Falamos muito sobre o blockchain e suas possibilidades aqui no Tecnoblog — mas do que isso se trata, exatamente? Talvez a primeira coisa que venha à sua mente seja o bitcoin, mas o blockchain vai muito além das criptomoedas. Entenda o que é blockchain, como funciona e quais são as suas aplicações.

O que é blockchain e como surgiu?

Apesar de hoje a aplicação do blockchain estar se dissociando do bitcoin, essa tecnologia começou junto com a criptomoeda. O conceito do primeiro blockchain público nasceu em 2008, no artigo acadêmico Bitcoin: um sistema financeiro eletrônico peer-to-peer, publicado por uma pessoa ou grupo sob o pseudônimo de Satoshi Nakamoto (suposto criador do bitcoin).

Criado em um cenário de crise econômica mundial e bolha imobiliária, o bitcoin nasceu para, entre outras coisas, prevenir o gasto duplo dos valores e aumentar a confiança das transações financeiras, levando-as para a internet.

No ambiente digital, os dados podem ser copiados, alterados e trocados. O blockchain foi a solução para eliminar as duas primeiras características: uma pessoa não pode gastar 1 BTC duas vezes ou dizer que te enviou 10 BTC mas transferir apenas 0,01 BTC, por exemplo.

Criptomoeda Bitcoin

Em termos simples: como blockchain funciona?

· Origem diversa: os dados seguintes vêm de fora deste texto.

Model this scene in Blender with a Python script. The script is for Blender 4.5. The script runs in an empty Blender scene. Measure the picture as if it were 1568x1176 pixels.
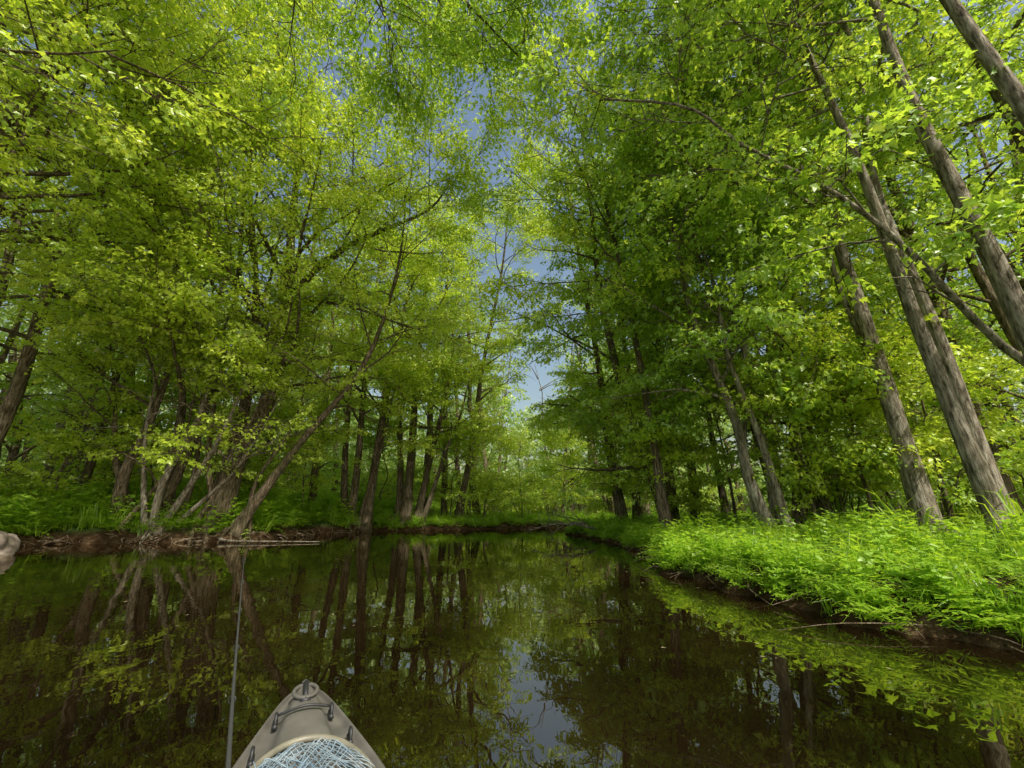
import bpy, math, random, bmesh
import numpy as np
from mathutils import Vector, Matrix, Euler, noise as mnoise
random.seed(11); np.random.seed(11)
scene=bpy.context.scene
V=Vector
# ------------------------------------------------------------------ helpers
def link(ob,parent=None):
    scene.collection.objects.link(ob)
    if parent: ob.parent=parent
    return ob
def empty(name,loc=(0,0,0)):
    e=bpy.data.objects.new(name,None); e.empty_display_size=.2; scene.collection.objects.link(e); return e
class Buf:
    def __init__(s): s.v=[]; s.f=[]; s.m=[]
    def tube(s,pts,rad,n=6,cap=True,mat=0,lump=0):
        b=len(s.v); N=len(pts); up=None
        for i,p in enumerate(pts):
            if i==0: d=pts[1]-pts[0]
            elif i==N-1: d=pts[-1]-pts[-2]
            else: d=pts[i+1]-pts[i-1]
            if d.length<1e-7: d=V((0,0,1))
            d=d.normalized()
            if up is None:
                up=d.orthogonal().normalized()
            up=(up-d*up.dot(d))
            if up.length<1e-5: up=d.orthogonal()
            up=up.normalized()
            w=d.cross(up)
            r=rad[i] if hasattr(rad,'__len__') else rad
            for k in range(n):
                a=2*math.pi*k/n
                rr=r*(1+lump*math.sin(3*a+i*.35)*.6+lump*random.uniform(-.5,.5))
                s.v.append(p+(up*math.cos(a)+w*math.sin(a))*rr)
        for i in range(N-1):
            for k in range(n):
                k2=(k+1)%n
                s.f.append((b+i*n+k,b+i*n+k2,b+(i+1)*n+k2,b+(i+1)*n+k)); s.m.append(mat)
        if cap:
            s.f.append(tuple(b+(N-1)*n+k for k in range(n))); s.m.append(mat)
            s.f.append(tuple(b+n-1-k for k in range(n))); s.m.append(mat)
    def mesh(s,name,mats,smooth=True):
        me=bpy.data.meshes.new(name); me.from_pydata([tuple(v) for v in s.v],[],s.f)
        for m in mats: me.materials.append(m)
        me.polygons.foreach_set('material_index',s.m)
        me.polygons.foreach_set('use_smooth',[smooth]*len(s.f)); me.update(); return me
    def obj(s,name,mats,parent=None,smooth=True):
        return link(bpy.data.objects.new(name,s.mesh(name,mats,smooth)),parent)
def catmull(P,n):
    P=[V(p) for p in P]; Q=[P[0]*2-P[1]]+P+[P[-1]*2-P[-2]]; out=[]
    m=len(P)-1
    for j in range(n+1):
        t=j/n*m; i=min(int(t),m-1); u=t-i
        a,b,c,d=Q[i],Q[i+1],Q[i+2],Q[i+3]
        out.append(.5*((2*b)+(c-a)*u+(2*a-5*b+4*c-d)*u*u+(3*b-a-3*c+d)*u**3))
    return out
# ------------------------------------------------------------------ materials
def newmat(name):
    m=bpy.data.materials.new(name); m.use_nodes=True; nt=m.node_tree; nt.nodes.clear()
    return m,nt,nt.nodes,nt.links
def ramp(N,stops):
    r=N.new('ShaderNodeValToRGB'); el=r.color_ramp.elements
    while len(el)<len(stops): el.new(.5)
    for e,(p,c) in zip(el,stops): e.position=p; e.color=(*c,1)
    return r
def leafmat(name,refl,trans,mix=.5):
    m,nt,N,L=newmat(name)
    out=N.new('ShaderNodeOutputMaterial')
    oi=N.new('ShaderNodeAttribute'); oi.attribute_name='rnd'; at=N.new('ShaderNodeAttribute'); at.attribute_name='lv'
    add=N.new('ShaderNodeMath'); add.operation='ADD'
    mul=N.new('ShaderNodeMath'); mul.operation='MULTIPLY'; mul.inputs[1].default_value=.5
    L.new(oi.outputs['Fac'],add.inputs[0]); L.new(at.outputs['Fac'],add.inputs[1]); L.new(add.outputs[0],mul.inputs[0])
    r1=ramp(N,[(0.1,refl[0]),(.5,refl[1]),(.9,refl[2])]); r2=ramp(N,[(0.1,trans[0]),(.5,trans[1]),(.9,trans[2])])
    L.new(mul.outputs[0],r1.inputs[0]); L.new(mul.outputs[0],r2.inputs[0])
    p=N.new('ShaderNodeBsdfDiffuse')
    t=N.new('ShaderNodeBsdfTranslucent'); mx=N.new('ShaderNodeMixShader'); mx.inputs[0].default_value=mix
    g=N.new('ShaderNodeBsdfGlossy'); g.inputs['Roughness'].default_value=.42; mg=N.new('ShaderNodeMixShader'); mg.inputs[0].default_value=.06
    L.new(r1.outputs[0],p.inputs['Color']); L.new(r2.outputs[0],t.inputs['Color'])
    L.new(p.outputs[0],mx.inputs[1]); L.new(t.outputs[0],mx.inputs[2]); L.new(mx.outputs[0],mg.inputs[1]); L.new(g.outputs[0],mg.inputs[2]); L.new(mg.outputs[0],out.inputs[0])
    return m
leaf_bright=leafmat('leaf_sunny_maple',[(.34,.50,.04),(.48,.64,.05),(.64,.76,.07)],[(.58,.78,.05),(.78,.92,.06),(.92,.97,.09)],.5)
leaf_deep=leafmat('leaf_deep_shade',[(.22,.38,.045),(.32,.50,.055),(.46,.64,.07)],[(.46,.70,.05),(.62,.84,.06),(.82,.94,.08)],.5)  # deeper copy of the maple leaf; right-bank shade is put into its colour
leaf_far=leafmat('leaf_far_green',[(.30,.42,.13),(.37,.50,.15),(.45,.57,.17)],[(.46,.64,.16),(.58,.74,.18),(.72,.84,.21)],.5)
plant_mat=leafmat('undergrowth_leaf',[(.20,.36,.02),(.29,.47,.03),(.38,.56,.04)],[(.42,.68,.03),(.56,.80,.04),(.68,.88,.05)],.5)
def barkmat(name,dark,mid,light,moss=.0):
    m,nt,N,L=newmat(name); out=N.new('ShaderNodeOutputMaterial')
    tc=N.new('ShaderNodeTexCoord'); mp=N.new('ShaderNodeMapping'); mp.inputs['Scale'].default_value=(9,9,1.6)
    n1=N.new('ShaderNodeTexNoise'); n1.inputs['Scale'].default_value=2.2; n1.inputs['Detail'].default_value=5; n1.inputs['Roughness'].default_value=.7
    n2=N.new('ShaderNodeTexNoise'); n2.inputs['Scale'].default_value=1.6; n2.inputs['Detail'].default_value=3
    L.new(tc.outputs['Object'],mp.inputs[0]); L.new(mp.outputs[0],n1.inputs['Vector']); L.new(tc.outputs['Object'],n2.inputs['Vector'])
    r=ramp(N,[(.36,dark),(.5,mid),(.66,light)]); L.new(n1.outputs[0],r.inputs[0])
    r2=ramp(N,[(.45,(0,0,0)),(.6,(1,1,1))]); L.new(n2.outputs[0],r2.inputs[0])
    mulm=N.new('ShaderNodeMath'); mulm.operation='MULTIPLY'; mulm.inputs[1].default_value=moss; L.new(r2.outputs[0],mulm.inputs[0])
    mx=N.new('ShaderNodeMixRGB'); mx.inputs[2].default_value=(.07,.08,.03,1); L.new(mulm.outputs[0],mx.inputs[0]); L.new(r.outputs[0],mx.inputs[1])
    p=N.new('ShaderNodeBsdfDiffuse'); L.new(mx.outputs[0],p.inputs['Color'])
    b=N.new('ShaderNodeBump'); b.inputs['Strength'].default_value=1; b.inputs['Distance'].default_value=.07; L.new(n1.outputs[0],b.inputs['Height']); L.new(b.outputs[0],p.inputs['Normal'])
    L.new(p.outputs[0],out.inputs[0]); return m
bark=barkmat('bark_maple',(.04,.03,.018),(.18,.14,.09),(.38,.31,.22),.4)
bark_grey=barkmat('bark_grey',(.075,.062,.045),(.30,.255,.19),(.54,.49,.40),.3)
root_mat=barkmat('root_wood',(.05,.035,.02),(.19,.14,.09),(.38,.31,.23),.0)
def simple(name,col,rough=.6,noise=None,bump=0,metal=0,scale=20):
    m,nt,N,L=newmat(name); out=N.new('ShaderNodeOutputMaterial'); p=N.new('ShaderNodeBsdfPrincipled')
    p.inputs['Base Color'].default_value=(*col,1); p.inputs['Roughness'].default_value=rough; p.inputs['Metallic'].default_value=metal
    if noise:
        n=N.new('ShaderNodeTexNoise'); n.inputs['Scale'].default_value=scale; n.inputs['Detail'].default_value=6
        tc=N.new('ShaderNodeTexCoord'); L.new(tc.outputs['Object'],n.inputs['Vector'])
        r=ramp(N,[(.35,col),(.7,noise)]); L.new(n.outputs[0],r.inputs[0]); L.new(r.outputs[0],p.inputs['Base Color'])
        if bump:
            b=N.new('ShaderNodeBump'); b.inputs['Strength'].default_value=bump; b.inputs['Distance'].default_value=.01
            L.new(n.outputs[0],b.inputs['Height']); L.new(b.outputs[0],p.inputs['Normal'])
    L.new(p.outputs[0],out.inputs[0]); return m
m,nt,N,L=newmat('forest_floor'); ground_mat=m
out=N.new('ShaderNodeOutputMaterial'); p=N.new('ShaderNodeBsdfDiffuse')
geo=N.new('ShaderNodeNewGeometry'); n=N.new('ShaderNodeTexNoise'); n.inputs['Scale'].default_value=5; n.inputs['Detail'].default_value=7; n.inputs['Roughness'].default_value=.7
L.new(geo.outputs['Position'],n.inputs['Vector'])
r=ramp(N,[(.3,(.02,.012,.006)),(.52,(.06,.038,.020)),(.72,(.16,.11,.065))]); L.new(n.outputs[0],r.inputs[0])
n2=N.new('ShaderNodeTexNoise'); n2.inputs['Scale'].default_value=.8; n2.inputs['Detail'].default_value=4; L.new(geo.outputs['Position'],n2.inputs['Vector'])
r2=ramp(N,[(.42,(0,0,0)),(.56,(1,1,1))]); L.new(n2.outputs[0],r2.inputs[0])
sx=N.new('ShaderNodeSeparateXYZ'); L.new(geo.outputs['Position'],sx.inputs[0])
mr=N.new('ShaderNodeMapRange'); mr.inputs[1].default_value=.22; mr.inputs[2].default_value=.4; L.new(sx.outputs['Z'],mr.inputs[0])
mm=N.new('ShaderNodeMath'); mm.operation='MULTIPLY'; L.new(r2.outputs[0],mm.inputs[0]); L.new(mr.outputs[0],mm.inputs[1])
mx=N.new('ShaderNodeMixRGB'); mx.inputs[2].default_value=(.06,.10,.025,1); L.new(mm.outputs[0],mx.inputs[0]); L.new(r.outputs[0],mx.inputs[1])
L.new(mx.outputs[0],p.inputs['Color'])
b=N.new('ShaderNodeBump'); b.inputs['Strength'].default_value=1; b.inputs['Distance'].default_value=.06; L.new(n.outputs[0],b.inputs['Height']); L.new(b.outputs[0],p.inputs['Normal'])
L.new(p.outputs[0],out.inputs[0])
m,nt,N,L=newmat('river_water'); water_mat=m
out=N.new('ShaderNodeOutputMaterial'); geo=N.new('ShaderNodeNewGeometry')
d=N.new('ShaderNodeBsdfDiffuse'); g=N.new('ShaderNodeBsdfGlossy'); g.inputs['Roughness'].default_value=.008; g.inputs['Color'].default_value=(.97,.93,.85,1)
nz=N.new('ShaderNodeTexNoise'); nz.inputs['Scale'].default_value=.7; nz.inputs['Detail'].default_value=5; L.new(geo.outputs['Position'],nz.inputs['Vector'])
r=ramp(N,[(.35,(.005,.003,.0012)),(.7,(.016,.009,.0035))]); L.new(nz.outputs[0],r.inputs[0]); L.new(r.outputs[0],d.inputs[0])
fr=N.new('ShaderNodeFresnel'); fr.inputs['IOR'].default_value=2.3
mp=N.new('ShaderNodeMapping'); mp.inputs['Scale'].default_value=(1.3,.8,1); L.new(geo.outputs['Position'],mp.inputs[0])
w1=N.new('ShaderNodeTexNoise'); w1.inputs['Scale'].default_value=1.5; w1.inputs['Detail'].default_value=3; L.new(mp.outputs[0],w1.inputs['Vector'])
b=N.new('ShaderNodeBump'); b.inputs['Strength'].default_value=.08; b.inputs['Distance'].default_value=.05; L.new(w1.outputs[0],b.inputs['Height'])
L.new(b.outputs[0],g.inputs['Normal'])
ms=N.new('ShaderNodeMixShader'); L.new(fr.outputs[0],ms.inputs[0]); L.new(d.outputs[0],ms.inputs[1]); L.new(g.outputs[0],ms.inputs[2]); L.new(ms.outputs[0],out.inputs[0])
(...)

Eu sei que os termos técnicos não são muito convidativos para o público amplo entender o que é blockchain; só o nome da tecnologia já causa estranhamento. Mas prometo que vou tentar explicar da forma mais simples possível, sem distorções. Vamos lá.

O blockchain é uma rede que funciona com blocos encadeados muito seguros que sempre carregam um conteúdo junto a uma impressão digital. No caso do bitcoin, esse conteúdo é uma transação financeira. A sacada aqui é que o bloco posterior vai conter a impressão digital do anterior mais seu próprio conteúdo e, com essas duas informações, gerar sua própria impressão digital. E assim por diante.

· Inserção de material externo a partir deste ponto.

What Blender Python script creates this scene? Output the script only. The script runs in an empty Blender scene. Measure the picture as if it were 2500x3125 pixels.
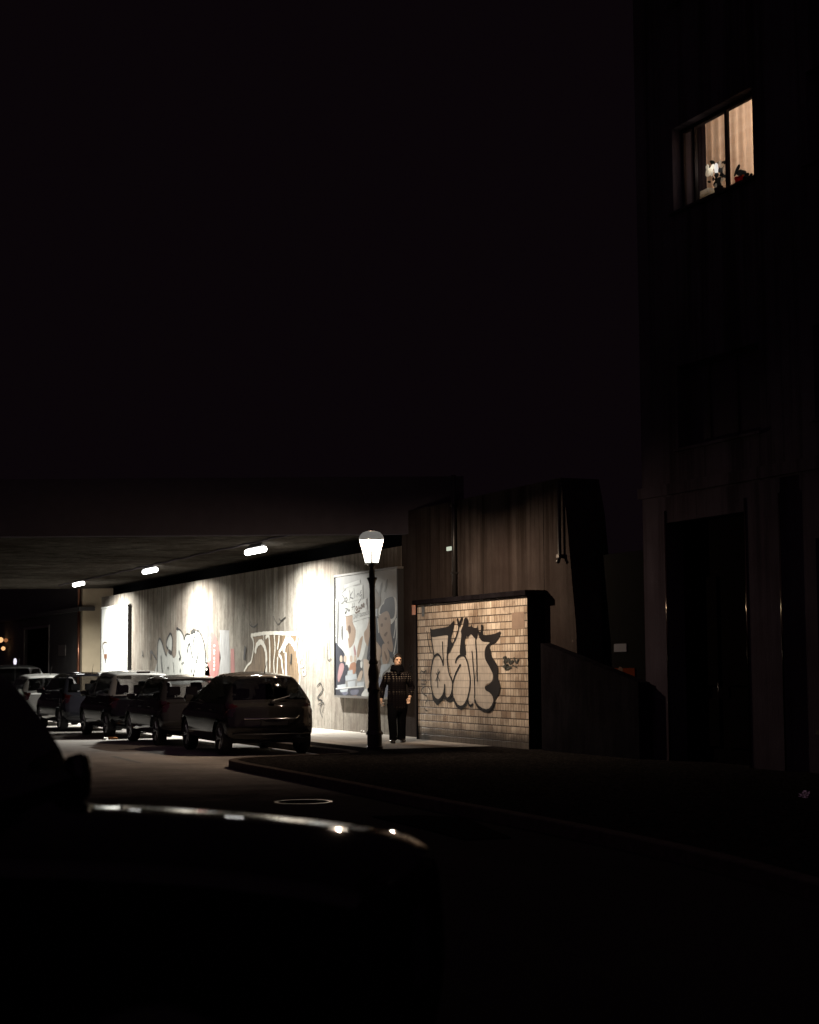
import bpy, bmesh, math, random
import numpy as np
from mathutils import Vector, Matrix
from mathutils.geometry import tessellate_polygon

random.seed(7)
SC = bpy.context.scene
COL = SC.collection
R = math.radians

# ------------------------------------------------------------------ camera
AZ = R(23.3); PITCH = math.atan(468 / 5200); ROLL = 0.007; FPX = 5200.0
EYE = Vector((0, 0, 1.55))
FWD = Vector((math.sin(AZ) * math.cos(PITCH), math.cos(AZ) * math.cos(PITCH), math.sin(PITCH)))
R0 = Vector((math.cos(AZ), -math.sin(AZ), 0)); U0 = R0.cross(FWD)
RGT = R0 * math.cos(ROLL) - U0 * math.sin(ROLL)
UPV = U0 * math.cos(ROLL) + R0 * math.sin(ROLL)
F0 = Vector((math.sin(AZ), math.cos(AZ), 0))

cam = bpy.data.cameras.new('camera')
camo = bpy.data.objects.new('camera', cam); COL.objects.link(camo)
camo.matrix_world = Matrix(((RGT.x, UPV.x, -FWD.x, EYE.x), (RGT.y, UPV.y, -FWD.y, EYE.y), (RGT.z, UPV.z, -FWD.z, EYE.z), (0, 0, 0, 1)))
cam.sensor_fit = 'HORIZONTAL'; cam.sensor_width = 36; cam.lens = 36 * FPX / 2500
cam.clip_start = 0.1; cam.clip_end = 2000
cam.dof.use_dof = True; cam.dof.focus_distance = 36; cam.dof.aperture_fstop = 3.2; cam.dof.aperture_blades = 8
SC.camera = camo


def ray(px, py):
    return FWD + RGT * ((px - 1250) / FPX) + UPV * ((1562.5 - py) / FPX)


def atX(px, py, X):            # where the sight line of a photo pixel meets the plane x = X
    d = ray(px, py); return EYE + d * (X / d.x)


def atZ(px, py, z=0.0):        # ... meets a level z
    d = ray(px, py); return EYE + d * ((z - EYE.z) / d.z)


def atD(px, py, D):            # ... at a distance D along the street-level view axis
    d = ray(px, py); return EYE + d * (D / (d.x * F0.x + d.y * F0.y))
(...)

Pronto. Isso é blockchain.

Para ilustrar, veja essa imagem usada por Ronan Damasco, diretor nacional de tecnologia da Microsoft, em sua palestra sobre blockchain na conferência Web.br 2017:

hash bitcoin blockchain
“As grandes invenções às vezes foram muito simples, né?”, comentou Damasco.

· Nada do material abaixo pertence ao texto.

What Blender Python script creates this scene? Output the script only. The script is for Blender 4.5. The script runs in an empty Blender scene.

Na imagem, já dá para ver alguns termos técnicos, como hash. Não dá para se aprofundar no blockchain sem cair em tecnicalidades, então vamos entender como que esse negócio funciona de verdade.

Aprofundando: qual é a do blockchain?

Antes de falar sobre a cadeia de blocos (blockchain, sacou?), temos que entender como funciona o hash. Agora que podemos encarar termos técnicos, posso dizer que o hash é uma função matemática que pega uma mensagem ou arquivo e gera um código com letras e números que representa os dados que você inseriu.

Essencialmente, o hash pega uma grande quantidade de dados e transforma em uma pequena quantidade de informações. É a “impressão digital” de algum arquivo, ou, no caso do blockchain, de um bloco. Nesse sistema de blocos encadeados, essa impressão digital é fundamental.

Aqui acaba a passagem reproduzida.